(Entries with scene source code)
☆ ☆ ☆ ☆ ☆
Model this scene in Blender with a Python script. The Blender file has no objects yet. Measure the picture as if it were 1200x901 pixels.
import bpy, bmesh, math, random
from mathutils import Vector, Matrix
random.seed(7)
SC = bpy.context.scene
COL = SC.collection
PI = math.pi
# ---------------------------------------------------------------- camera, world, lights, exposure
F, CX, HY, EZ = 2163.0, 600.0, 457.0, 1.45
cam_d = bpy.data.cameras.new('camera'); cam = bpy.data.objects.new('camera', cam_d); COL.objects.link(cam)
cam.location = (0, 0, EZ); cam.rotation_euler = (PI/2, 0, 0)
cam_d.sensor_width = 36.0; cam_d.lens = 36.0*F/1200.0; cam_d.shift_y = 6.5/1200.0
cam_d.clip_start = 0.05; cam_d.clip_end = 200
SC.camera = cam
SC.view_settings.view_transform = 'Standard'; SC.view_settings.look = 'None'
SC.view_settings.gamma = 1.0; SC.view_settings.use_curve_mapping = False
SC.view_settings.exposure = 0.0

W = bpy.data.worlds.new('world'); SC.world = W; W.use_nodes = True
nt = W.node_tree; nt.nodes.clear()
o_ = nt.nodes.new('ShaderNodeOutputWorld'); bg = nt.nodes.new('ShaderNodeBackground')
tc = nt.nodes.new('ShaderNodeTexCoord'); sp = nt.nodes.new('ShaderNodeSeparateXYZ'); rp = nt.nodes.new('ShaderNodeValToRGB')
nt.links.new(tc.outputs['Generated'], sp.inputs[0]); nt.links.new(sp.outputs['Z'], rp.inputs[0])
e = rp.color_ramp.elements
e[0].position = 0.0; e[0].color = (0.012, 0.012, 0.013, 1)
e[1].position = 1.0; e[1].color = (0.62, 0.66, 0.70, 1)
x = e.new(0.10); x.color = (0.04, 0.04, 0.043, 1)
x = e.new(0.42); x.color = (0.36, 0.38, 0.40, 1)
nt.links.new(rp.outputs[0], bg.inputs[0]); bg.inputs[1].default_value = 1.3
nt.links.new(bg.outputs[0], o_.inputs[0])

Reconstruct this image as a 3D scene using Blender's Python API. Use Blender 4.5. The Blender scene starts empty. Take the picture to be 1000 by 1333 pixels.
☆ ☆ ☆ ☆ ☆
### [Given instruction]
Could you transcribe the records in full, exactly?

### [The reply]
Model this scene in Blender with a Python script. The Blender file has no objects yet. Measure the picture as if it were 1200x901 pixels.
import bpy, bmesh, math, random
from mathutils import Vector, Matrix
random.seed(7)
SC = bpy.context.scene
COL = SC.collection
PI = math.pi
# ---------------------------------------------------------------- camera, world, lights, exposure
F, CX, HY, EZ = 2163.0, 600.0, 457.0, 1.45
cam_d = bpy.data.cameras.new('camera'); cam = bpy.data.objects.new('camera', cam_d); COL.objects.link(cam)
cam.location = (0, 0, EZ); cam.rotation_euler = (PI/2, 0, 0)
cam_d.sensor_width = 36.0; cam_d.lens = 36.0*F/1200.0; cam_d.shift_y = 6.5/1200.0
cam_d.clip_start = 0.05; cam_d.clip_end = 200
SC.camera = cam
SC.view_settings.view_transform = 'Standard'; SC.view_settings.look = 'None'
SC.view_settings.gamma = 1.0; SC.view_settings.use_curve_mapping = False
SC.view_settings.exposure = 0.0

W = bpy.data.worlds.new('world'); SC.world = W; W.use_nodes = True
nt = W.node_tree; nt.nodes.clear()
o_ = nt.nodes.new('ShaderNodeOutputWorld'); bg = nt.nodes.new('ShaderNodeBackground')
tc = nt.nodes.new('ShaderNodeTexCoord'); sp = nt.nodes.new('ShaderNodeSeparateXYZ'); rp = nt.nodes.new('ShaderNodeValToRGB')
nt.links.new(tc.outputs['Generated'], sp.inputs[0]); nt.links.new(sp.outputs['Z'], rp.inputs[0])
e = rp.color_ramp.elements
e[0].position = 0.0; e[0].color = (0.012, 0.012, 0.013, 1)
e[1].position = 1.0; e[1].color = (0.62, 0.66, 0.70, 1)
x = e.new(0.10); x.color = (0.04, 0.04, 0.043, 1)
x = e.new(0.42); x.color = (0.36, 0.38, 0.40, 1)
nt.links.new(rp.outputs[0], bg.inputs[0]); bg.inputs[1].default_value = 1.3
nt.links.new(bg.outputs[0], o_.inputs[0])

Reconstruct this image as a 3D scene using Blender's Python API. Use Blender 4.5. The Blender scene starts empty. Take the picture to be 1000 by 1333 pixels.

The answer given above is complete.